In the struggle to adapt to changing tastes, the two industries are joined at the hip, linked together by complex and often secretive long-term contracts. For soda pop giants like Coca-Cola Co., PepsiCo and Cadbury-Schweppes, national restaurant chains are huge buyers of their highly-profitable syrup. Although beverages make up 10% to 15% of the fast-food chains’ overall sales, their profit margins are second to nothing on the menu.
Nevertheless, the U.S. is slowly but steadily breaking the soda habit, even as its consumption remains the highest in the world. On a per capita basis, Americans guzzled down 814 eight-ounce servings of soft drinks apiece last year, down from 828 servings in 2005, according to Beverage Digest estimates. Total consumption slipped 0.6% in 2006, accelerating from a 0.2% drop the prior year.

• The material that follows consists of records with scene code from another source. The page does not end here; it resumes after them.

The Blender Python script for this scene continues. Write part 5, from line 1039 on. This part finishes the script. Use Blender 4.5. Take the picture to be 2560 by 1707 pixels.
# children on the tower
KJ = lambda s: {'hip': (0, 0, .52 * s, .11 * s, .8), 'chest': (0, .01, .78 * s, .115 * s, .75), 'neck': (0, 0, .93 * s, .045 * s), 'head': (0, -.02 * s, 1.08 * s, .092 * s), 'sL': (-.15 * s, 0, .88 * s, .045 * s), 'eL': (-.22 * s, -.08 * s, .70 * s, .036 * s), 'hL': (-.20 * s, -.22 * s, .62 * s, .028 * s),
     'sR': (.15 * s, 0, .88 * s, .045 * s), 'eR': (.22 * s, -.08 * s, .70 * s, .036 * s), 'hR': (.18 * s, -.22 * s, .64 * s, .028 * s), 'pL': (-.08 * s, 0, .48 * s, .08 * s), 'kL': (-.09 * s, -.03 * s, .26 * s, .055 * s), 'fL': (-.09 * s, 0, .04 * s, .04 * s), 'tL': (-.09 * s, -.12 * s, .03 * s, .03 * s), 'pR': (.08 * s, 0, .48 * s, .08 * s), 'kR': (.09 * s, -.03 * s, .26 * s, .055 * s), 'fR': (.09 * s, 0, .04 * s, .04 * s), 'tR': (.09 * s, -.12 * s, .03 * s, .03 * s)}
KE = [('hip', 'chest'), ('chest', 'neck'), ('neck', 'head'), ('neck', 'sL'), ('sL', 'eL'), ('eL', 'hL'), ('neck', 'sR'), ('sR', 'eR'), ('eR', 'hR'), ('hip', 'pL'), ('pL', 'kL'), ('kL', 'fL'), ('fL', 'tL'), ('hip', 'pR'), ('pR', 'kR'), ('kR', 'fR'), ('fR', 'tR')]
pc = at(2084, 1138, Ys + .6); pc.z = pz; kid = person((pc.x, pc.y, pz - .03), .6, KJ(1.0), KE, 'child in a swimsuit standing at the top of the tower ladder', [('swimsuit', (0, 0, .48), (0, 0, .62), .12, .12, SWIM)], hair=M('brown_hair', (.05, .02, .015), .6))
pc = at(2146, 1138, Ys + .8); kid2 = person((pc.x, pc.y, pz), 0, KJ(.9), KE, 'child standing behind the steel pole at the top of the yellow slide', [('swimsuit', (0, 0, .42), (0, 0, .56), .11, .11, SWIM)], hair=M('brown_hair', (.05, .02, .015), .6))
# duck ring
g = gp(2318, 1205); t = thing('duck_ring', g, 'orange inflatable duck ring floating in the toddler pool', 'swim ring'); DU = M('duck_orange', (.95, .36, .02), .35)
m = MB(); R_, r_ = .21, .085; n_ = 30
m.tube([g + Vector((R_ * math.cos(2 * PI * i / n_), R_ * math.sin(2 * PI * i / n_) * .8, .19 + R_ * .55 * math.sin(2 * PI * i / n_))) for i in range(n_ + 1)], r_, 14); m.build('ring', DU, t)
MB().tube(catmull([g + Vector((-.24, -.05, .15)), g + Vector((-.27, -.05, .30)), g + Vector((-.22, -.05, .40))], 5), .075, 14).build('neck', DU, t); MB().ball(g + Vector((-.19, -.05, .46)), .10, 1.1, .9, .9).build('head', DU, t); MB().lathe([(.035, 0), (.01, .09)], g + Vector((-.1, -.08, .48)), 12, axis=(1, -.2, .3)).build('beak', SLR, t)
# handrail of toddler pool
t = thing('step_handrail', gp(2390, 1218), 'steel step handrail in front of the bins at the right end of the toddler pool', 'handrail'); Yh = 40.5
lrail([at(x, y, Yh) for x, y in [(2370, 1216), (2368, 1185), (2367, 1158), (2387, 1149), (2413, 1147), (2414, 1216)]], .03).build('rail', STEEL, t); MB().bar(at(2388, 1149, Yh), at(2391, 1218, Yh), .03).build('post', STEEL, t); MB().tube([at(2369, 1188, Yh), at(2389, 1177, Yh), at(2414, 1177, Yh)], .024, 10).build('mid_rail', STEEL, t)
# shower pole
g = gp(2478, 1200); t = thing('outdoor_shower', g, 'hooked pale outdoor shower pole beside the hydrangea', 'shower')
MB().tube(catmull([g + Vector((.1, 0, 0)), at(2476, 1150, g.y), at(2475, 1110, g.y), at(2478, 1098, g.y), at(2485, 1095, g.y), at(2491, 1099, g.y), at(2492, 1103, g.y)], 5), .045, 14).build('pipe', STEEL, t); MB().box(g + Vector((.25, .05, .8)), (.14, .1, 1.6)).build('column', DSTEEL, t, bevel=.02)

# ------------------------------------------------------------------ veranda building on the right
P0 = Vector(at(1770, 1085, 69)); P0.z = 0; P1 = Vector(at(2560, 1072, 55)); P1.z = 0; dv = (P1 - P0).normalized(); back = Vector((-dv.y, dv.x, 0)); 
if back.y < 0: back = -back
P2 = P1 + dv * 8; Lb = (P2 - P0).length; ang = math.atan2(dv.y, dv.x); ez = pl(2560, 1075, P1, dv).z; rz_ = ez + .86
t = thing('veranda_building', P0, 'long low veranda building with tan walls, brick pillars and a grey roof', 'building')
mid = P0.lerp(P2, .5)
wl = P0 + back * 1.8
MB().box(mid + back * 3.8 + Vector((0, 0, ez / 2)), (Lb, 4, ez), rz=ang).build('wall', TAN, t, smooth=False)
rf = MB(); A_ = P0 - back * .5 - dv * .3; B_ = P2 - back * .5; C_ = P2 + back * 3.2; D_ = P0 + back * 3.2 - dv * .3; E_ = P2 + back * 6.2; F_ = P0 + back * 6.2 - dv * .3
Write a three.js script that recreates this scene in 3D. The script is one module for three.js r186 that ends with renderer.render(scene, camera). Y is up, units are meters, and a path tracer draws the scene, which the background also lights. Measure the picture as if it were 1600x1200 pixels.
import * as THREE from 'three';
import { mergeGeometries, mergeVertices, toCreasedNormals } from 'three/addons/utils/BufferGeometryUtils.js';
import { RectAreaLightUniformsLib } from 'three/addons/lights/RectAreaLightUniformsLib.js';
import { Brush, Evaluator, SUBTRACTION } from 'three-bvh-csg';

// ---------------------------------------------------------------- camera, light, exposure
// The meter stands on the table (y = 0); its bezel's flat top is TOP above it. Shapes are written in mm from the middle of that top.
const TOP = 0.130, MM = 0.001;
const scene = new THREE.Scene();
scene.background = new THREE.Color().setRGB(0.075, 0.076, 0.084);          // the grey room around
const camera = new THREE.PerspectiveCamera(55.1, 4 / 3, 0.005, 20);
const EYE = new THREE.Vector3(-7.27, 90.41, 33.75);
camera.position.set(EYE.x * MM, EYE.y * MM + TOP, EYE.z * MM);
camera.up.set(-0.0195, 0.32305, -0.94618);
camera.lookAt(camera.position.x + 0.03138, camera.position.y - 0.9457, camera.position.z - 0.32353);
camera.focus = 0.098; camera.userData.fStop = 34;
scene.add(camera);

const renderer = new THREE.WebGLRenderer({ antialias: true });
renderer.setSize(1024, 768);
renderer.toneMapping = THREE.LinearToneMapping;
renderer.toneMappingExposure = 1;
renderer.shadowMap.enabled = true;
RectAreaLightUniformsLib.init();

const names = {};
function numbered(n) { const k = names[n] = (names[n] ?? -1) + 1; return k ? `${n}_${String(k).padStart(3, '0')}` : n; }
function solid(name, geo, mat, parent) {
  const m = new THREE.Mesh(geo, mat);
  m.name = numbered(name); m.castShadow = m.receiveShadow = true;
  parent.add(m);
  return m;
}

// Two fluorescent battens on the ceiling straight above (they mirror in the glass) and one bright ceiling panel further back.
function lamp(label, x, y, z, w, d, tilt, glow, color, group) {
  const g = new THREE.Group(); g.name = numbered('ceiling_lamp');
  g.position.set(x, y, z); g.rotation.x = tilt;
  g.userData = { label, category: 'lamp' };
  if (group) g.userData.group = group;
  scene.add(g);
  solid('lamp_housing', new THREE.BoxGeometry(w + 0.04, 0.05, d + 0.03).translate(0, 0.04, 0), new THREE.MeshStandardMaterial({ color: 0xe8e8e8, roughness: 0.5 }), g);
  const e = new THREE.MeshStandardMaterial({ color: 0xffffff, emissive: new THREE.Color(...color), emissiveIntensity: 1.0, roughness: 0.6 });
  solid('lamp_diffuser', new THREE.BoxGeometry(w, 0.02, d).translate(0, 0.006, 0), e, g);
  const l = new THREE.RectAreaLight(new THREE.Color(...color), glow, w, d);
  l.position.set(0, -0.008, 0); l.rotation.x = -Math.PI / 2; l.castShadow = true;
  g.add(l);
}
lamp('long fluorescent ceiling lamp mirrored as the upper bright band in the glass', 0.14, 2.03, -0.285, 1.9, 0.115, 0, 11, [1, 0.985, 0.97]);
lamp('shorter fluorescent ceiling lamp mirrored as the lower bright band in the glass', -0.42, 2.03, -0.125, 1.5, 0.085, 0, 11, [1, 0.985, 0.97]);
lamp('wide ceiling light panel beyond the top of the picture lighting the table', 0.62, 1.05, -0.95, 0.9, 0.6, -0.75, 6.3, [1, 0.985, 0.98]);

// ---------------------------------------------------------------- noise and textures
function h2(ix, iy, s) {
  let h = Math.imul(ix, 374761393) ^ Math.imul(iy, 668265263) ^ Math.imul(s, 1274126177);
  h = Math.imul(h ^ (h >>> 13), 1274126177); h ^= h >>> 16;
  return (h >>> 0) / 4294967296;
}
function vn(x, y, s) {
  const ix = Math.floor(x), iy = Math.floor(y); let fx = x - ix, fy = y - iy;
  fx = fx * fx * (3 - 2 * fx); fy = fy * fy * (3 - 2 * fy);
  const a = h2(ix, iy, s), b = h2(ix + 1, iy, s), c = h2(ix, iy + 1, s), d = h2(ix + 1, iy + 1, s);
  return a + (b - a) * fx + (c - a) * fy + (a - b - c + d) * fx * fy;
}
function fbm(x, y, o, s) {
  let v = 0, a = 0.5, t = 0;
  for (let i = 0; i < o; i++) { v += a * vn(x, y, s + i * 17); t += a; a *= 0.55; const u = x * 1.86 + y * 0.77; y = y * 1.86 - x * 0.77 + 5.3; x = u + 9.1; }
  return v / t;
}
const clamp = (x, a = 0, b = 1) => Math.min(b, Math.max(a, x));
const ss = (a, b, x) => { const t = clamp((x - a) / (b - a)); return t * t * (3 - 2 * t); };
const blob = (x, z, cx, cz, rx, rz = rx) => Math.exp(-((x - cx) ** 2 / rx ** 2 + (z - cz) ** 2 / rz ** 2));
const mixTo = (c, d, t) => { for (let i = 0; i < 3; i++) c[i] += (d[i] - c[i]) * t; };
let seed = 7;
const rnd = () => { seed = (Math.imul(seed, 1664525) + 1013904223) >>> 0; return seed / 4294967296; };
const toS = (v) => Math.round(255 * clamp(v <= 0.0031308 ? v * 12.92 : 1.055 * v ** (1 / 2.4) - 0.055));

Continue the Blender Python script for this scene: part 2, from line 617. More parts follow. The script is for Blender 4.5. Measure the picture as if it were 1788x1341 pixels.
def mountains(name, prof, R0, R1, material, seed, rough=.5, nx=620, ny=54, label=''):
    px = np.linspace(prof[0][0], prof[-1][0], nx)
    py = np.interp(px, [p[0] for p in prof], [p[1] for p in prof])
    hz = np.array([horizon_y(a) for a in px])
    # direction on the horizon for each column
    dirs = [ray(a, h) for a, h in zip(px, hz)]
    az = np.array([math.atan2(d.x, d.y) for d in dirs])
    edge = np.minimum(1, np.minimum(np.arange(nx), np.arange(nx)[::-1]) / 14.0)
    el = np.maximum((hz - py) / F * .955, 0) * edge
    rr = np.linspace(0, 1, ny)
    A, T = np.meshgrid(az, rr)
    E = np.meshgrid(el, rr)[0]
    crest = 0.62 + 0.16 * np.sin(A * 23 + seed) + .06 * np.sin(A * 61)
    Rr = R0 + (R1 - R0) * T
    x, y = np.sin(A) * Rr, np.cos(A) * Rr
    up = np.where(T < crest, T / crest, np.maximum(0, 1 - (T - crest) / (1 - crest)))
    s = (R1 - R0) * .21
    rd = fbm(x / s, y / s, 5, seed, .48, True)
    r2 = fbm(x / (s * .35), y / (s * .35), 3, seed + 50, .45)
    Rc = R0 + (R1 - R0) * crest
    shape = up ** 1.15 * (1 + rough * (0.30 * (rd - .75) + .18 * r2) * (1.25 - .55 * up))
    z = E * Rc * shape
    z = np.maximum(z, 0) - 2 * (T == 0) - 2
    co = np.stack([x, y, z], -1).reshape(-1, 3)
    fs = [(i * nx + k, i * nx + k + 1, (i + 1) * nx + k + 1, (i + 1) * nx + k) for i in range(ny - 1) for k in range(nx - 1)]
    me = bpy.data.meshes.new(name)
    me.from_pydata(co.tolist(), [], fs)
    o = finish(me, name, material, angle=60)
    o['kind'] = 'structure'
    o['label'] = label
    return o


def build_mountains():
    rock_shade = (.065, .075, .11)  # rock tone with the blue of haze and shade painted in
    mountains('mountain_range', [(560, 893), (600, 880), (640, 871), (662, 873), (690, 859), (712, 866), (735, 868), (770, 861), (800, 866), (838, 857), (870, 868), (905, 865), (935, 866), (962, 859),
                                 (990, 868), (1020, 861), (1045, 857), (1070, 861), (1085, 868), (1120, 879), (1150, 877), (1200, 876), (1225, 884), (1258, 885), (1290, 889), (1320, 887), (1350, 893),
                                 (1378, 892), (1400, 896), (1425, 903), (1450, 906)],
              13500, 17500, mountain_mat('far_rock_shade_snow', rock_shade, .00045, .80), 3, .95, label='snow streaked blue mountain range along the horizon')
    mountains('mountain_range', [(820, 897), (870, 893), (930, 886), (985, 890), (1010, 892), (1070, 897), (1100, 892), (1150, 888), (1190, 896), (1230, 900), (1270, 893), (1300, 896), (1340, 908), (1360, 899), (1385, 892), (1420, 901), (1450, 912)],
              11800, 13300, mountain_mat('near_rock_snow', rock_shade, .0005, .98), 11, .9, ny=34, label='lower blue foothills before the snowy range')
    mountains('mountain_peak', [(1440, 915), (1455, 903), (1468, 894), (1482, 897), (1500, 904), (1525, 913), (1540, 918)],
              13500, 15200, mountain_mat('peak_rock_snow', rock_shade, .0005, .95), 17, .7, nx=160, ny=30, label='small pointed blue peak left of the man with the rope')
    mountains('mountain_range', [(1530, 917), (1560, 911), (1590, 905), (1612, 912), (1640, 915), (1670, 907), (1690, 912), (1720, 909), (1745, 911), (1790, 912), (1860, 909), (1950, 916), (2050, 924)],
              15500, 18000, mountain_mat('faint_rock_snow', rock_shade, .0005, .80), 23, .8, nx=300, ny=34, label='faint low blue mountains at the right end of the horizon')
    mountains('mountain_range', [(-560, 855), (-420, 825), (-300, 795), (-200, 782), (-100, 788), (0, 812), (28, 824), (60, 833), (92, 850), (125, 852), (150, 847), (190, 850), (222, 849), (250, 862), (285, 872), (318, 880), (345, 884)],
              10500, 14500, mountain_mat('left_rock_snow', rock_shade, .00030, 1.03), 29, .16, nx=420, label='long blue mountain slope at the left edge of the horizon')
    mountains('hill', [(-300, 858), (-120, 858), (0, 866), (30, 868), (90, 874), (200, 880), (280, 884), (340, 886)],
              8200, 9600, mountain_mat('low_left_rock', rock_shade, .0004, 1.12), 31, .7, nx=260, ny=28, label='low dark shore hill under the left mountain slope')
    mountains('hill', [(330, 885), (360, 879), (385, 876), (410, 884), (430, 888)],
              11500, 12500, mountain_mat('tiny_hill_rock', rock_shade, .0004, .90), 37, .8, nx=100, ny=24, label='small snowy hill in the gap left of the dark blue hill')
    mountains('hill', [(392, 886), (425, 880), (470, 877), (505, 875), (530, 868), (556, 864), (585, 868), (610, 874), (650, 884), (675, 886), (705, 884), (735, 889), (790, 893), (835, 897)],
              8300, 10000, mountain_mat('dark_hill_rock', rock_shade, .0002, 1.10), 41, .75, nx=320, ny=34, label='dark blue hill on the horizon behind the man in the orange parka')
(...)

About 20 billion servings move through the restaurant channel each year, three-quarters of them via fast-food outlets, according market research firm NPD Group. That number has remained constant for three years but, considering both population growth and unit proliferation, actually represents a decline. Meanwhile, servings of just one non-carbonated product — iced tea — have jumped 12% since 2001 to about 4.5 billion, counting all food-service outlets.
“The bottom line is that there is a continuing migration away from carbonated soft drinks to other kinds of beverages,” said John Sicher, a leading expert on the beverage industry and publisher of trade magazine Beverage Digest. “We have seen tremendous growth in water, sports drinks and bottled teas. But many restaurants serve beverages that are dispensed from fountain spigots, which by definition means a somewhat limited choice. They need to continue to figure out ways to respond to consumer interest in more beverage choice diversity.”
Sicher described one nightmarish scenario where diners are increasingly arriving to buy take-out food that will be washed down with drinks purchased elsewhere: “It is an unhappy thing for a McDonald’s owner to see someone at a drive-thru buying hamburgers and already having beverages they bought down the street at 7-Eleven.”